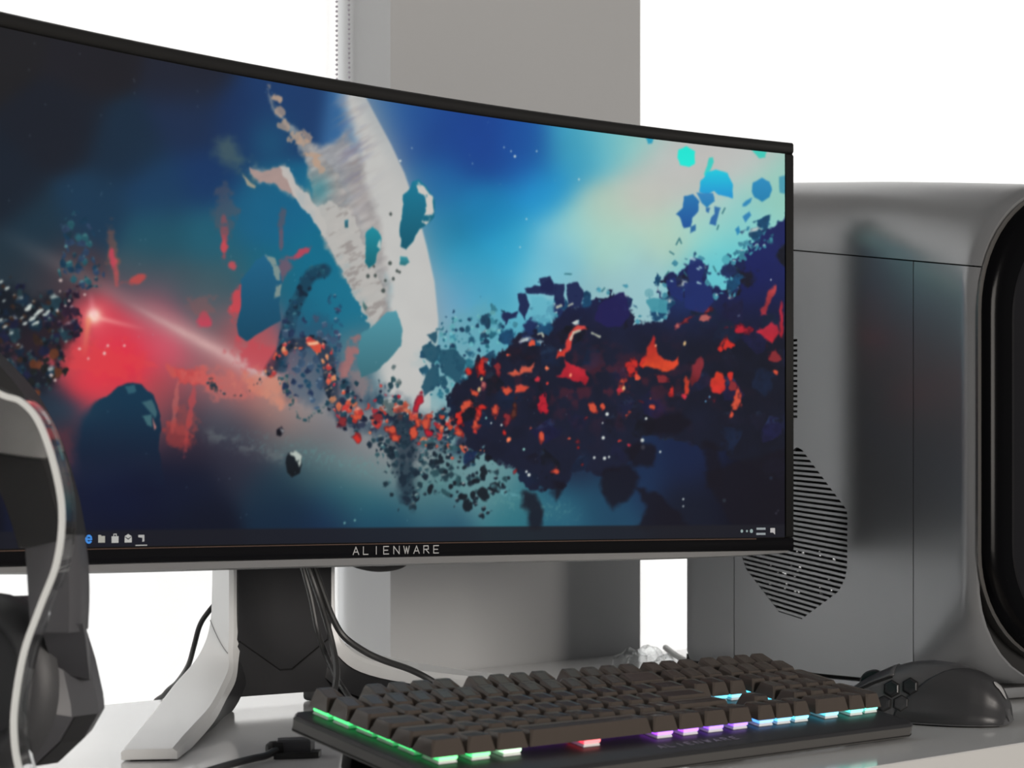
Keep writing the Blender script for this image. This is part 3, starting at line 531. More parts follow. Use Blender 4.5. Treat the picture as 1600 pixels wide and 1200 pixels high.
    # lower dark silhouettes in the right corner
    for pl_ in ([(820,766),(838,772),(848,800),(846,826),(828,824),(824,800),(818,792)], [(866,752),(880,750),(876,780),(870,786),(864,770)], [(950,730),(985,725),(1000,750),(980,780),(960,800),(952,786),(944,770),(938,752)], [(976,700),(1000,690),(1026,700),(1024,726),(990,730)], [(990,760),(1030,770),(1060,800),(1080,826),(996,826),(1010,790)], [(1060,640),(1080,660),(1060,680),(1010,676),(1000,660)], [(1100,740),(1160,720),(1232,700),(1232,826),(1150,826),(1120,780)], [(1100,690),(1118,690),(1130,760),(1105,760)]): fill(pl_, (20,18,32), .82, 6, 4, 5)
    for (x, y, rx, ry, ro) in ((733,790,8,11,0),(724,776,7,5,10),(741,776,4,8,10),(755,772,9,14,-30),(744,752,8,5,0),(756,736,7,10,0),(776,762,8,9,-30),(674,765,4,7,15),(706,760,4,4,0),(712,755,3,4,0)): comp((20,28,38), .94 * (1 - sm(.75, 1.1, blob(x, y, rx, ry, ro, .7))))
    fill([(728,706),(748,704),(744,716),(728,726)], (24,44,80), .9, 2, 3); comp((110,172,180), .55 * (1 - sm(.4, 1.1, blob(800, 770, 26, 8, 25, 1.2))) * sm(.4, .6, n3))
    # blue gaps and teal floaters upper right
    fill([(1222,230),(1233,243),(1215,247),(1210,232)], (60,190,190), .0)
    for pl_, c, c2 in (([(1061,234),(1074,228),(1087,236),(1087,256),(1078,261),(1064,258),(1060,246)], (36,232,214), (40,236,220)), ([(1109,246),(1115,245),(1117,252),(1112,262),(1104,276),(1101,272),(1106,258)], (70,206,194), (60,214,208)), ([(1106,268),(1120,264),(1138,270),(1147,288),(1146,310),(1134,306),(1124,304),(1117,298),(1108,304),(1094,300),(1096,282),(1102,276)], (36,206,226), (40,150,214)),
        ([(1090,301),(1116,302),(1118,314),(1106,324),(1098,318),(1094,310)], (60,140,196), (40,130,186)), ([(1070,306),(1084,303),(1094,314),(1092,330),(1084,340),(1080,354),(1070,356),(1064,340),(1058,334),(1068,324)], (44,124,182), (36,90,160)), ([(1118,322),(1127,324),(1124,336),(1120,352),(1110,350),(1112,340),(1118,334)], (56,116,172), (50,110,170)), ([(1104,324),(1111,324),(1109,332),(1104,330)], (60,120,170), (50,110,170)), ([(1080,354),(1088,350),(1088,360),(1080,364)], (50,110,164), (50,110,164)),
        ([(1178,286),(1192,277),(1204,284),(1208,296),(1204,308),(1192,315),(1180,308),(1176,298)], (50,146,196), (40,132,180)), ([(1161,318),(1168,312),(1177,309),(1174,316),(1166,322),(1161,322)], (54,142,190), (54,142,190)), ([(1162,338),(1172,330),(1175,336),(1166,348)], (56,136,186), (56,136,186)), ([(1150,358),(1155,353),(1158,362),(1153,367)], (50,140,186), (50,140,186)), ([(1168,354),(1173,353),(1171,360),(1167,360)], (60,130,160), (60,130,160)), ([(1218,276),(1232,272),(1232,304),(1220,300)], (80,160,180), (80,160,180)), ([(1176,233),(1199,236),(1197,246),(1187,247)], (70,206,190), (70,206,190)), ([(1009,212),(1023,215),(1020,224),(1014,225)], (44,160,192), (44,160,192))):
        d = sdf(pl_, 0, 1.2); P = np.array(pl_, float); t = np.clip((Y - P[:, 1].min()) / np.ptp(P[:, 1]), 0, 1)[..., None]; comp(np.array(c, float) * (1 - t) + np.array(c2, float) * t, 1 - sm(-1.3, 1.3, d))
    for (x0_, y0_, x1_, y1_) in ((1130,333,1134,325),(1122,358,1124,352),(1063,372,1066,380),(1058,382,1062,374),(1048,393,1054,397),(884,428,894,428),(1070,424,1074,430),(1116,416,1120,424),(1042,430,1046,424),(942,455,946,450)): comp((50,110,120), .8 * (1 - sm(.6, 1.8, seg(x0_, y0_, x1_, y1_)[0])))
    # fine stars, haze, taskbar
    stars = rg.rand(NV, NU) > .9997; stars &= ~((X > 560) & (X < 690) & (Y < 560)); comp((170,190,200), stars * .45 * (X < 900))
    tb = sm(0.1460, 0.1454, Zs); comp((30,31,40), tb * .88)
    for _ in range(2):
        D = np.pad(C, ((1, 1), (1, 1), (0, 0)), 'edge'); C = (D[:-2, 1:-1] + D[2:, 1:-1] + D[1:-1, :-2] + D[1:-1, 2:] + 2 * C) / 6
    C = np.clip(C, 0, 255) / 255.; C = np.clip(C - 0.026, 0, 1)
    return np.where(C <= .04045, C / 12.92, ((C + .055) / 1.055) ** 2.4)


# ------------------------------------------------------------------ monitor
MC = Vector((-0.0871, 1.588, 0)); MTH = math.radians(41.65); R = 1.9
mon = root('curved_monitor', MC, MTH)
tag(mon, 'wide curved monitor with black bezel, white stand and a space scene on screen', 'monitor')
MRI = Matrix.Rotation(-MTH, 3, 'Z')
def ml(p): return MRI @ (Vector(p) - MC)                          # world point -> monitor frame
ZB, ZT = 0.1233, 0.4753                                            # black front glass
def arc(s, off, z): a = s / R; return Vector(((R + off) * math.sin(a), (R + off) * math.cos(a) - R, z))
SW = 0.4065
AS, AZ0, AZ1 = 0.3985, 0.1342, 0.4656                              # lit picture area
def curved_bar(name, s0, s1, o0, o1, z0, z1, m, parent, n=48, bev=0.0):
    rings = []
    for i in range(n + 1):
        s = s0 + (s1 - s0) * i / n; b = bev
        ring = [(o0 + b, z0), (o1 - b, z0), (o1, z0 + b), (o1, z1 - b), (o1 - b, z1), (o0 + b, z1), (o0, z1 - b), (o0, z0 + b)] if b else [(o0, z0), (o1, z0), (o1, z1), (o0, z1)]
        rings.append([arc(s, o, z) for o, z in ring])
    v, f = loft(rings); return obj(name, v, f, m, parent, smooth=True, sharp=0.9)
fr = root('front_frame', (0, 0, 0)); fr.parent = mon
curved_bar('bezel_top', -SW, SW, 0.0, 0.013, AZ1, ZT, M['bezel_top'], mon, bev=0.0018)
curved_bar('bezel_bottom', -SW, SW, 0.0, 0.013, ZB, AZ0, M['black_glass'], mon, bev=0.001)
curved_bar('bezel_side', AS, SW, 0.0, 0.013, AZ0 + .0001, AZ1 - .0001, M['bezel_top'], mon, n=2, bev=0.0018)
curved_bar('bezel_side', -SW, -AS, 0.0, 0.013, AZ0 + .0001, AZ1 - .0001, M['bezel_top'], mon, n=2, bev=0.0018)
curved_bar('panel_core', -AS, AS, 0.0025, 0.0128, AZ0, AZ1, M['seam'], mon)
bpy.data.objects.remove(fr)
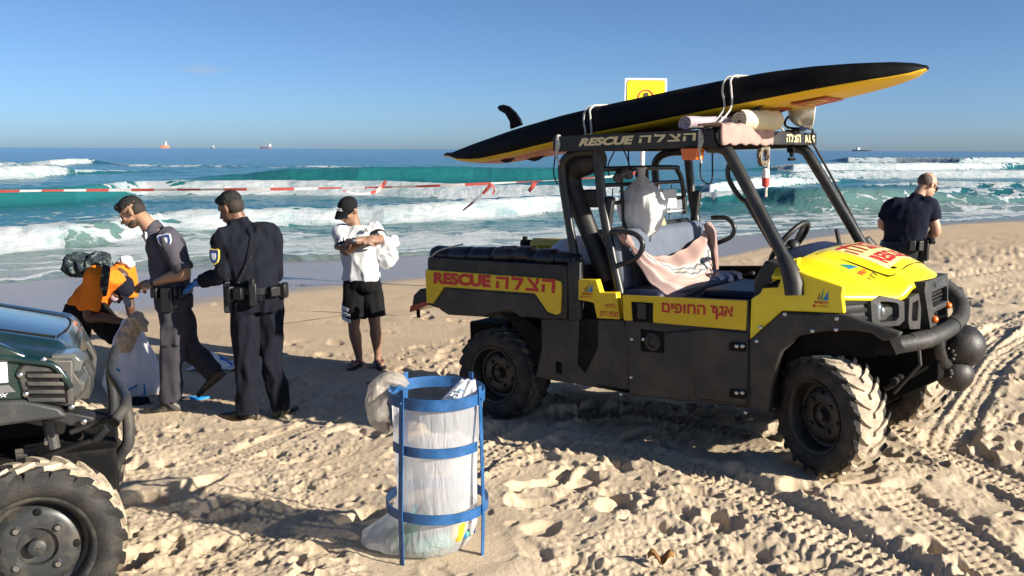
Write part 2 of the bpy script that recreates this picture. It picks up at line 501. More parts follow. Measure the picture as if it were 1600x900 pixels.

Aim » Transcribe all the lines above exactly, apart from the pictures.

Result for this task »
Keep writing the Blender script for this image. This is part 3, starting at line 531. More parts follow. Use Blender 4.5. Treat the picture as 1600 pixels wide and 1200 pixels high.
    # lower dark silhouettes in the right corner
    for pl_ in ([(820,766),(838,772),(848,800),(846,826),(828,824),(824,800),(818,792)], [(866,752),(880,750),(876,780),(870,786),(864,770)], [(950,730),(985,725),(1000,750),(980,780),(960,800),(952,786),(944,770),(938,752)], [(976,700),(1000,690),(1026,700),(1024,726),(990,730)], [(990,760),(1030,770),(1060,800),(1080,826),(996,826),(1010,790)], [(1060,640),(1080,660),(1060,680),(1010,676),(1000,660)], [(1100,740),(1160,720),(1232,700),(1232,826),(1150,826),(1120,780)], [(1100,690),(1118,690),(1130,760),(1105,760)]): fill(pl_, (20,18,32), .82, 6, 4, 5)
    for (x, y, rx, ry, ro) in ((733,790,8,11,0),(724,776,7,5,10),(741,776,4,8,10),(755,772,9,14,-30),(744,752,8,5,0),(756,736,7,10,0),(776,762,8,9,-30),(674,765,4,7,15),(706,760,4,4,0),(712,755,3,4,0)): comp((20,28,38), .94 * (1 - sm(.75, 1.1, blob(x, y, rx, ry, ro, .7))))
    fill([(728,706),(748,704),(744,716),(728,726)], (24,44,80), .9, 2, 3); comp((110,172,180), .55 * (1 - sm(.4, 1.1, blob(800, 770, 26, 8, 25, 1.2))) * sm(.4, .6, n3))
    # blue gaps and teal floaters upper right
    fill([(1222,230),(1233,243),(1215,247),(1210,232)], (60,190,190), .0)
    for pl_, c, c2 in (([(1061,234),(1074,228),(1087,236),(1087,256),(1078,261),(1064,258),(1060,246)], (36,232,214), (40,236,220)), ([(1109,246),(1115,245),(1117,252),(1112,262),(1104,276),(1101,272),(1106,258)], (70,206,194), (60,214,208)), ([(1106,268),(1120,264),(1138,270),(1147,288),(1146,310),(1134,306),(1124,304),(1117,298),(1108,304),(1094,300),(1096,282),(1102,276)], (36,206,226), (40,150,214)),
        ([(1090,301),(1116,302),(1118,314),(1106,324),(1098,318),(1094,310)], (60,140,196), (40,130,186)), ([(1070,306),(1084,303),(1094,314),(1092,330),(1084,340),(1080,354),(1070,356),(1064,340),(1058,334),(1068,324)], (44,124,182), (36,90,160)), ([(1118,322),(1127,324),(1124,336),(1120,352),(1110,350),(1112,340),(1118,334)], (56,116,172), (50,110,170)), ([(1104,324),(1111,324),(1109,332),(1104,330)], (60,120,170), (50,110,170)), ([(1080,354),(1088,350),(1088,360),(1080,364)], (50,110,164), (50,110,164)),
        ([(1178,286),(1192,277),(1204,284),(1208,296),(1204,308),(1192,315),(1180,308),(1176,298)], (50,146,196), (40,132,180)), ([(1161,318),(1168,312),(1177,309),(1174,316),(1166,322),(1161,322)], (54,142,190), (54,142,190)), ([(1162,338),(1172,330),(1175,336),(1166,348)], (56,136,186), (56,136,186)), ([(1150,358),(1155,353),(1158,362),(1153,367)], (50,140,186), (50,140,186)), ([(1168,354),(1173,353),(1171,360),(1167,360)], (60,130,160), (60,130,160)), ([(1218,276),(1232,272),(1232,304),(1220,300)], (80,160,180), (80,160,180)), ([(1176,233),(1199,236),(1197,246),(1187,247)], (70,206,190), (70,206,190)), ([(1009,212),(1023,215),(1020,224),(1014,225)], (44,160,192), (44,160,192))):
        d = sdf(pl_, 0, 1.2); P = np.array(pl_, float); t = np.clip((Y - P[:, 1].min()) / np.ptp(P[:, 1]), 0, 1)[..., None]; comp(np.array(c, float) * (1 - t) + np.array(c2, float) * t, 1 - sm(-1.3, 1.3, d))
    for (x0_, y0_, x1_, y1_) in ((1130,333,1134,325),(1122,358,1124,352),(1063,372,1066,380),(1058,382,1062,374),(1048,393,1054,397),(884,428,894,428),(1070,424,1074,430),(1116,416,1120,424),(1042,430,1046,424),(942,455,946,450)): comp((50,110,120), .8 * (1 - sm(.6, 1.8, seg(x0_, y0_, x1_, y1_)[0])))
    # fine stars, haze, taskbar
    stars = rg.rand(NV, NU) > .9997; stars &= ~((X > 560) & (X < 690) & (Y < 560)); comp((170,190,200), stars * .45 * (X < 900))
    tb = sm(0.1460, 0.1454, Zs); comp((30,31,40), tb * .88)
    for _ in range(2):
        D = np.pad(C, ((1, 1), (1, 1), (0, 0)), 'edge'); C = (D[:-2, 1:-1] + D[2:, 1:-1] + D[1:-1, :-2] + D[1:-1, 2:] + 2 * C) / 6
    C = np.clip(C, 0, 255) / 255.; C = np.clip(C - 0.026, 0, 1)
    return np.where(C <= .04045, C / 12.92, ((C + .055) / 1.055) ** 2.4)


# ------------------------------------------------------------------ monitor
MC = Vector((-0.0871, 1.588, 0)); MTH = math.radians(41.65); R = 1.9
mon = root('curved_monitor', MC, MTH)
tag(mon, 'wide curved monitor with black bezel, white stand and a space scene on screen', 'monitor')
MRI = Matrix.Rotation(-MTH, 3, 'Z')
def ml(p): return MRI @ (Vector(p) - MC)                          # world point -> monitor frame
ZB, ZT = 0.1233, 0.4753                                            # black front glass
def arc(s, off, z): a = s / R; return Vector(((R + off) * math.sin(a), (R + off) * math.cos(a) - R, z))
SW = 0.4065
AS, AZ0, AZ1 = 0.3985, 0.1342, 0.4656                              # lit picture area
def curved_bar(name, s0, s1, o0, o1, z0, z1, m, parent, n=48, bev=0.0):
    rings = []
    for i in range(n + 1):
        s = s0 + (s1 - s0) * i / n; b = bev
        ring = [(o0 + b, z0), (o1 - b, z0), (o1, z0 + b), (o1, z1 - b), (o1 - b, z1), (o0 + b, z1), (o0, z1 - b), (o0, z0 + b)] if b else [(o0, z0), (o1, z0), (o1, z1), (o0, z1)]
        rings.append([arc(s, o, z) for o, z in ring])
    v, f = loft(rings); return obj(name, v, f, m, parent, smooth=True, sharp=0.9)
fr = root('front_frame', (0, 0, 0)); fr.parent = mon
curved_bar('bezel_top', -SW, SW, 0.0, 0.013, AZ1, ZT, M['bezel_top'], mon, bev=0.0018)
curved_bar('bezel_bottom', -SW, SW, 0.0, 0.013, ZB, AZ0, M['black_glass'], mon, bev=0.001)
curved_bar('bezel_side', AS, SW, 0.0, 0.013, AZ0 + .0001, AZ1 - .0001, M['bezel_top'], mon, n=2, bev=0.0018)
curved_bar('bezel_side', -SW, -AS, 0.0, 0.013, AZ0 + .0001, AZ1 - .0001, M['bezel_top'], mon, n=2, bev=0.0018)
curved_bar('panel_core', -AS, AS, 0.0025, 0.0128, AZ0, AZ1, M['seam'], mon)
bpy.data.objects.remove(fr)
Write part 2 of the bpy script that recreates this picture. It picks up at line 501. More parts follow. Measure the picture as if it were 1600x900 pixels.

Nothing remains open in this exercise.